Bearish indicators for oil prices and robust natural gas production inform a lower 2008-2010 gas price outlook held by Stephen Smith Energy Associates. For this year the group is forecasting a $9.30/MMBtu average Henry Hub price, down from a previous estimate of $9.47/MMBtu.

Further out, the outlook for 2009 is for a bidweek average price at Henry Hub of $8.05/MMBtu, down from $8.65/MMBtu, and for 2010 the firm projects $8.30/MMBtu, down from the $8.95/MMBtu previously estimated.

“For several months it has become increasingly clear that the U.S. gas market could become oversupplied in the second half of 2008, and this condition might extend through 2009 and possibly into 2010,” Smith wrote in his Monthly Energy Outlook dated Sept. 30.

Smith said the decline in gas prices “has slowed over the last month” and gave credit to hurricane shut-ins that have had a larger impact than previously thought. “We estimate cumulative shut-ins of 215 Bcf by mid-October,” he wrote. While the hurricane aftermath lends price support, storm-ravaged Wall Street and turbulent markets dampen the price forecast.
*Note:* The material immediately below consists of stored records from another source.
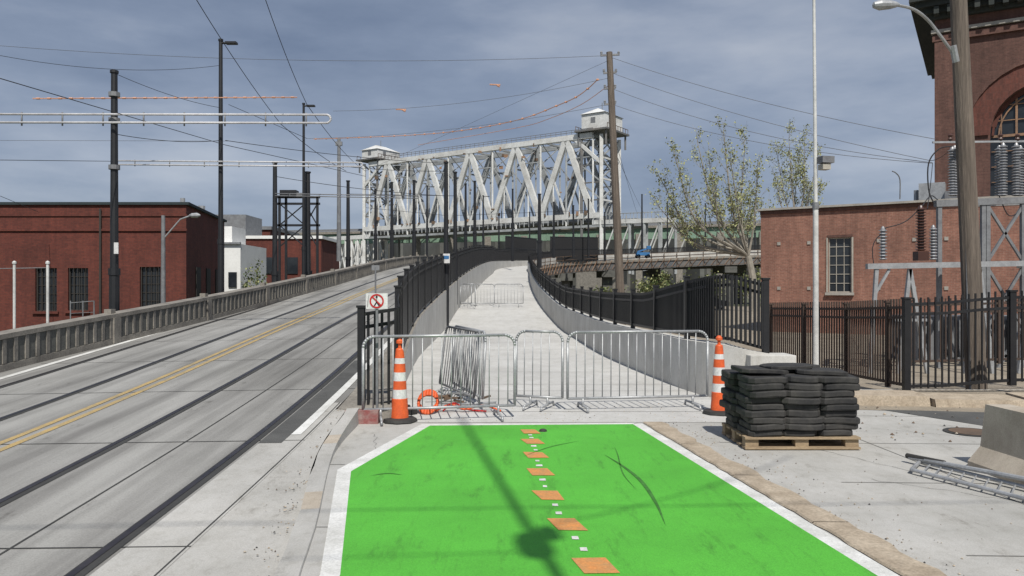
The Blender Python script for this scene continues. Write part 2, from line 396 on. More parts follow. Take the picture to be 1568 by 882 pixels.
# green lane
zg=.006
G=[(-.98,-3),(-1.02,4.65),(-1.50,7.3),(-1.02,9.75),(1.52,9.85),(2.18,4.5),(2.3,2.2),(2.3,-3)]
mb=MB()
mb.face([(x,y,zg) for x,y in G],'green'); mb.obj('green_cycle_lane')
mb=MB()
mb.face([(-.98,-3,zg),(-1.02,4.65,zg),(-1.14,4.65,zg),(-1.10,-3,zg)],'white_paint')
mb.face([(-1.02,4.65,zg),(-1.50,7.3,zg),(-1.64,7.36,zg),(-1.14,4.65,zg)],'white_paint')
mb.face([(-1.50,7.3,zg),(-1.02,9.75,zg),(-1.14,9.86,zg),(-1.64,7.36,zg)],'white_paint')
mb.face([(-1.02,9.75,zg),(1.52,9.85,zg),(1.58,9.95,zg),(-1.14,9.86,zg)],'white_paint')
mb.face([(1.52,9.85,zg),(2.18,4.5,zg),(2.31,4.5,zg),(1.64,9.9,zg)],'white_paint')
mb.face([(2.18,4.5,zg),(2.3,2.2,zg),(2.43,2.2,zg),(2.31,4.5,zg)],'white_paint')
DO=[(.217,9.32),(.233,8.72),(.247,8.0),(.266,7.26),(.30,6.44),(.395,5.64),(.51,4.8),(.6,3.95)]
rj=random.Random(8)
for x,y in DO:
    w,h=.10,.14; s=.03; J=lambda: rj.uniform(-.012,.012)
    mb.face([(x-w+s+J(),y-h+J(),.010),(x+w+s+J(),y-h+J(),.010),(x+w-s+J(),y+h+J(),.010),(x-w-s+J(),y+h+J(),.010)],'orange_paint')
for (x,y),(x2,y2) in zip(DO,DO[1:]):
    for t in(.36,.64):
        cx,cy=x+(x2-x)*t+rj.uniform(-.01,.01),y+(y2-y)*t; k=rj.uniform(.6,1.1)
        mb.face([(cx-.03*k,cy-.035,.010),(cx+.028*k,cy-.04,.010),(cx+.026*k,cy+.04*k,.010),(cx-.03*k,cy+.03,.010)],'white_paint')
mb.obj('lane_markings')
mb=MB()
def arc(pts,w,k):
    P=cr([V((*p,.010)) for p in pts],8)
    for i,(a,b_) in enumerate(zip(P,P[1:])):
        d=(b_-a).normalized(); n=V((-d.y,d.x,0)); t0=math.sin(math.pi*(i+.05)/len(P))*w; t1=math.sin(math.pi*min(.98,(i+1)/len(P)))*w
        mb.face([a-n*t0,b_-n*t1,b_+n*t1,a+n*t0],k)
arc([(1.10,5.6),(1.14,6.2),(1.14,6.9),(1.06,7.5),(.95,8.0)],.018,'green_mark')
arc([(1.05,6.6),(1.02,7.2),(1.08,8.0),(1.10,8.4)],.006,'green_mark')
arc([(.1,7.9),(.4,8.4),(.75,8.75)],.008,'green_mark'); arc([(-1.3,7.1),(-1.15,7.2),(-1.0,7.15)],.010,'green_mark')
mb.lathe((.37,9.35,.006),[(.05,0),(.045,.02),(.02,.03)],'rubber',7)
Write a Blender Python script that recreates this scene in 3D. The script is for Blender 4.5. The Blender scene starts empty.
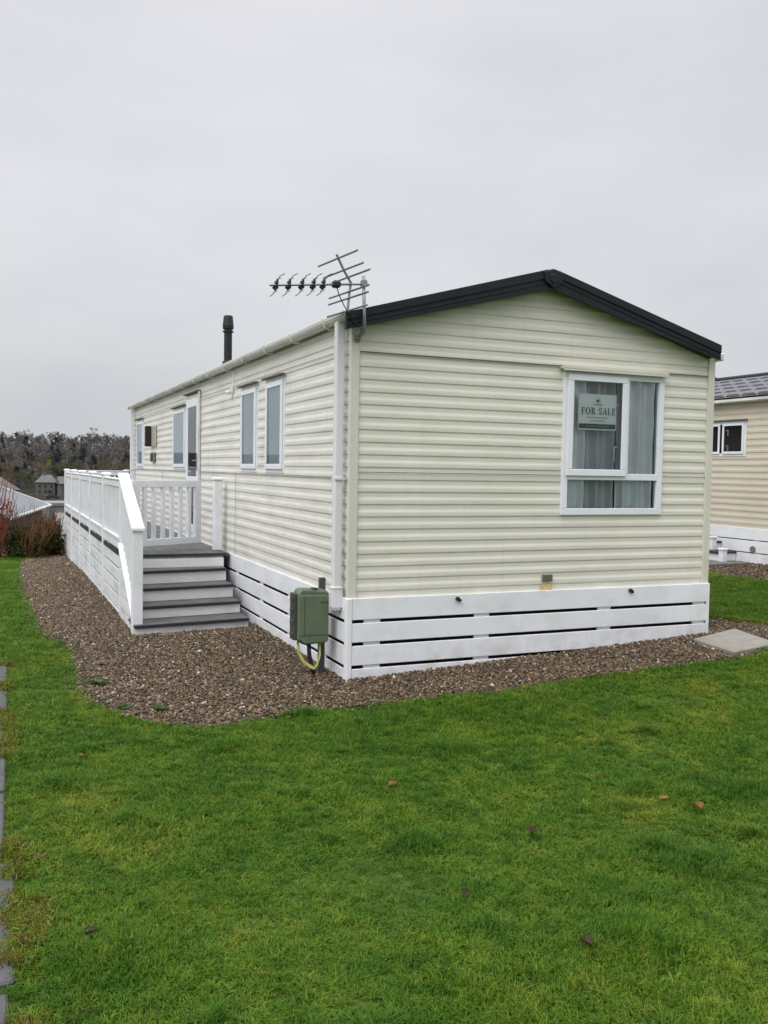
import bpy, bmesh, math, random
from mathutils import Vector, Matrix, noise
R = math.radians
random.seed(11)
S = bpy.context.scene
COL = S.collection

# ------------------------------------------------------------------ materials
def new_mat(name):
    m = bpy.data.materials.new(name); m.use_nodes = True
    nt = m.node_tree; nt.nodes.clear()
    out = nt.nodes.new('ShaderNodeOutputMaterial')
    return m, nt, nt.nodes, nt.links, out

def N(nt, typ, **kw):
    n = nt.nodes.new(typ)
    for k, v in kw.items():
        if k in n.inputs.keys(): n.inputs[k].default_value = v
        else: setattr(n, k, v)
    return n

def ramp(nt, fac, stops):
    r = nt.nodes.new('ShaderNodeValToRGB')
    cr = r.color_ramp
    while len(cr.elements) < len(stops): cr.elements.new(0.5)
    for e, (p, c) in zip(cr.elements, stops):
        e.position = p; e.color = (c[0], c[1], c[2], 1)
    nt.links.new(fac, r.inputs[0])
    return r.outputs[0]

def world_pos(nt, scale=(1, 1, 1)):
    g = nt.nodes.new('ShaderNodeNewGeometry')
    mp = nt.nodes.new('ShaderNodeMapping'); mp.inputs['Scale'].default_value = scale
    nt.links.new(g.outputs['Position'], mp.inputs['Vector'])
    return mp.outputs[0]

def noise_tex(nt, vec, scale, detail=5, rough=.6):
    n = nt.nodes.new('ShaderNodeTexNoise')
    n.inputs['Scale'].default_value = scale; n.inputs['Detail'].default_value = detail
    n.inputs['Roughness'].default_value = rough
    nt.links.new(vec, n.inputs['Vector'])
    return n.outputs[0]

def mixc(nt, fac, a, b, blend='MIX'):
    m = nt.nodes.new('ShaderNodeMix'); m.data_type = 'RGBA'; m.blend_type = blend
    for sock, v in ((m.inputs[0], fac), (m.inputs[6], a), (m.inputs[7], b)):
        if hasattr(v, 'is_linked') or isinstance(v, bpy.types.NodeSocket): nt.links.new(v, sock)
        elif isinstance(v, (int, float)): sock.default_value = v
        else: sock.default_value = (v[0], v[1], v[2], 1)
    return m.outputs[2]

def surf(name, col, rough=.5, var=.12, vscale=3, dirt=None, dirt_amt=0, dirt_scale=(1, 1, 1), bump=0, bscale=60, metal=0, spec=.5):
    """painted or moulded surface: base colour with mottling, dirt and fine bump"""
    m, nt, nd, lk, out = new_mat(name)
    b = nd.new('ShaderNodeBsdfPrincipled')
    pos = world_pos(nt)
    n1 = noise_tex(nt, pos, vscale, 6)
    lo = [c * (1 - var) for c in col]; hi = [min(1, c * (1 + var * .6)) for c in col]
    c = ramp(nt, n1, [(.3, lo), (.7, hi)])
    if dirt:
        p2 = world_pos(nt, dirt_scale)
        n2 = noise_tex(nt, p2, 1.0, 8, .7)
        f = ramp(nt, n2, [(.48, (0, 0, 0)), (.72, (dirt_amt,) * 3)])
        c = mixc(nt, f, c, dirt)
    lk.new(c, b.inputs['Base Color'])
    b.inputs['Roughness'].default_value = rough
    b.inputs['Metallic'].default_value = metal
    b.inputs['Specular IOR Level'].default_value = spec
    if bump:
        n3 = noise_tex(nt, pos, bscale, 4)
        bp = nd.new('ShaderNodeBump'); bp.inputs['Strength'].default_value = bump; bp.inputs['Distance'].default_value = .01
        lk.new(n3, bp.inputs['Height']); lk.new(bp.outputs[0], b.inputs['Normal'])
    lk.new(b.outputs[0], out.inputs[0])
    return m

def splash_white(name, col, dirt, z0, z1):
    m = surf(name, col, .45, .04, 2, dirt, .4, (2.5, 1.5, 3.5), .05, 40)
    nt = m.node_tree; b = [n for n in nt.nodes if n.type == 'BSDF_PRINCIPLED'][0]
    src = b.inputs['Base Color'].links[0].from_socket
    g = nt.nodes.new('ShaderNodeNewGeometry'); sp = nt.nodes.new('ShaderNodeSeparateXYZ'); nt.links.new(g.outputs['Position'], sp.inputs[0])
    slope = nt.nodes.new('ShaderNodeMath'); slope.operation = 'MULTIPLY_ADD'; slope.inputs[1].default_value = -.048; nt.links.new(sp.outputs[0], slope.inputs[0]); nt.links.new(sp.outputs[2], slope.inputs[2])
    mr = nt.nodes.new('ShaderNodeMapRange'); mr.inputs[1].default_value = z1; mr.inputs[2].default_value = z0; nt.links.new(slope.outputs[0], mr.inputs[0])
    sn = ramp(nt, noise_tex(nt, world_pos(nt), 9, 6, .7), [(.42, (0, 0, 0)), (.75, (.42, .42, .42))])
    mu = nt.nodes.new('ShaderNodeMath'); mu.operation = 'MULTIPLY'; nt.links.new(mr.outputs[0], mu.inputs[0]); nt.links.new(sn, mu.inputs[1])
    nt.links.new(mixc(nt, mu.outputs[0], src, (.20, .16, .11)), b.inputs['Base Color'])
    return m
def glass_mat(name, tint=(.93, .96, .97), ior=1.5, rough=.01):
    m, nt, nd, lk, out = new_mat(name)
    fr = N(nt, 'ShaderNodeFresnel', IOR=ior)
    gl = N(nt, 'ShaderNodeBsdfGlossy', Roughness=rough); gl.inputs[0].default_value = (.95, .97, 1, 1)
    tr = nd.new('ShaderNodeBsdfTransparent'); tr.inputs[0].default_value = (*tint, 1)
    mx = nd.new('ShaderNodeMixShader')
    lk.new(fr.outputs[0], mx.inputs[0]); lk.new(tr.outputs[0], mx.inputs[1]); lk.new(gl.outputs[0], mx.inputs[2])
    lk.new(mx.outputs[0], out.inputs[0])
    return m

def cladding_mat(name, col, dirt, amt):
    m, nt, nd, lk, out = new_mat(name)
    b = nd.new('ShaderNodeBsdfPrincipled')
    c = ramp(nt, noise_tex(nt, world_pos(nt), 1.3, 6), [(.3, [x * .95 for x in col]), (.7, [min(1, x * 1.04) for x in col])])
    # weather streaks running along the boards and a general film low on the wall
    f = ramp(nt, noise_tex(nt, world_pos(nt, (1.1, 1.1, 9)), 1.0, 8, .72), [(.47, (0, 0, 0)), (.74, (amt,) * 3)])
    c = mixc(nt, f, c, dirt)
    f2 = ramp(nt, noise_tex(nt, world_pos(nt, (14, 14, .9)), 1.0, 5, .6), [(.55, (0, 0, 0)), (.8, (amt * .5,) * 3)])
    c = mixc(nt, f2, c, [x * .8 for x in dirt])
    lk.new(c, b.inputs['Base Color']); b.inputs['Roughness'].default_value = .42
    bp = nd.new('ShaderNodeBump'); bp.inputs['Strength'].default_value = .12; bp.inputs['Distance'].default_value = .02
    lk.new(noise_tex(nt, world_pos(nt, (2, 2, 6)), 1.4, 3), bp.inputs['Height']); lk.new(bp.outputs[0], b.inputs['Normal'])
    lk.new(b.outputs[0], out.inputs[0])
    return m

M = {}
M['clad'] = cladding_mat('cream_cladding', (.705, .69, .605), (.52, .51, .40), .4)
M['clad_side'] = cladding_mat('cream_cladding_weathered', (.735, .72, .665), (.44, .43, .335), .6)
M['clad_tan'] = cladding_mat('tan_cladding', (.60, .545, .45), (.40, .35, .26), .3)
M['trim'] = surf('cream_trim', (.655, .64, .56), .4, .06, 2, (.4, .4, .25), .35, (3, 3, 2))
M['white'] = surf('white_upvc', (.79, .82, .87), .35, .03, 2, (.55, .56, .5), .25, (2, 2, 3))
M['whitedeck'] = splash_white('white_decking_plastic', (.80, .82, .855), (.45, .46, .42), .0, .26)
M['whitedirty'] = surf('white_board_stained', (.76, .78, .80), .5, .06, 3, (.16, .16, .15), .5, (2.2, 1.2, 4), .05, 40)
M['riser'] = surf('white_riser_stained', (.85, .855, .84), .5, .04, 3, (.56, .55, .40), .5, (2.5, 1.5, 5))
M['gutter'] = surf('weathered_gutter', (.74, .73, .70), .5, .1, 3, (.30, .30, .22), .6, (4, 1, 5))
M['pipe'] = surf('white_downpipe', (.74, .74, .77), .4, .05, 2)
M['fascia'] = surf('black_fascia', (.010, .012, .017), .5, .25, 4, spec=.3)
M['roof'] = surf('dark_roof', (.06, .06, .065), .7, .2, 5, bump=.3, bscale=30)
M['flue'] = surf('black_flue', (.012, .012, .014), .45, .3, 8)
M['tread'] = surf('grey_tread', (.085, .09, .097), .5, .2, 6, (.22, .22, .2), .5, (5, 5, 5), .2, 80)
M['nosing'] = surf('dark_nosing', (.025, .027, .032), .6, .2, 8)
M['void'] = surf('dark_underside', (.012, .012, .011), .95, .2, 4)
M['seam'] = surf('seam_shadow', (.115, .11, .085), .8, .2, 5)  # dark brown joint tone; side drip hoods borrow it as painted shade
M['glass'] = glass_mat('window_glass')
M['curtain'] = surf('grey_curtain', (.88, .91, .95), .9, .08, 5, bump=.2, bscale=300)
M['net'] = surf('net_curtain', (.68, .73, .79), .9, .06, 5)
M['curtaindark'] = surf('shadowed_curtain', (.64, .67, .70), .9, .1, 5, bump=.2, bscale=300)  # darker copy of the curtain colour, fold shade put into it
M['inside'] = surf('dim_interior', (.10, .09, .08), .9, .1, 2)
M['steel'] = surf('galvanised_steel', (.30, .31, .32), .42, .15, 20, metal=.7)
M['blackplastic'] = surf('black_plastic', (.016, .015, .017), .5, .2, 10)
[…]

Further slippage in oil prices is expected by Smith due to economic woes and spare capacity among the Oil Producing and Exporting Countries (OPEC). He’s pegging West Texas Intermediate at $95/bbl for 2009 and plotting gas prices accordingly.

But perhaps more significant — and more familiar to anyone in the gas patch — is North America’s shale miracle, which some believe could spawn liquefied natural gas (LNG) liquefaction facilities in the Gulf of Mexico.

“Total production has been ramping up sharply since early 2006, a period which includes the effect of some [hurricane] Rita/Katrina recovery in the early months, and the ramp-up of 1 Bcf/d from Independence Hub over the last few months of 2007,” Smith wrote. “The main steady-state driver of production growth, however, is strong multi-year growth from the Barnett Shale and other important shale and unconventional resource plays.

“We now estimate 6% growth in U.S. gas production for 2008 as compared with 4.3% growth in 2007. The 2008 projection includes the effect of April-thru-early-June downtime at Independence Hub [see NGI, June 23] and an estimated 215 Bcf of actual and forecast lost production from the shut-ins related to hurricanes Gustav and Ike (beginning Aug. 28).”

Producers have begun to demur as evidenced by drilling cutbacks announced by shale star Chesapeake Energy Corp. (see NGI, Sept. 29). “While we may be the first [to cut back], we will certainly not be the last,” Chesapeake CEO Aubrey McClendon told financial analysts recently. “In the business today, producers have made decisions based on $10-13/Mcf and they are running gas rigs. In the world we have seen in the last 60 days, we don’t think there’s enough cash flow there to support that kind of drilling activity.”

And the slump could last a while. Restoration of supply-demand balance in the North American gas market is 12-18 months away, according to Smith. A hot summer and hurricane action next year could change that, but so, too, could a weaker global economy that softens global LNG demand and sends more cargoes to the United States, although Smith noted that LNG supply-demand is tight and likely to remain so.

On the demand side, softer oil prices have not dissuaded industrial end-users who can switch to gas from doing so. “With the enormous recent spread between gas and oil prices, it appears that the industrial sector is finding more ways to substitute gas for various oil products,” Smith noted.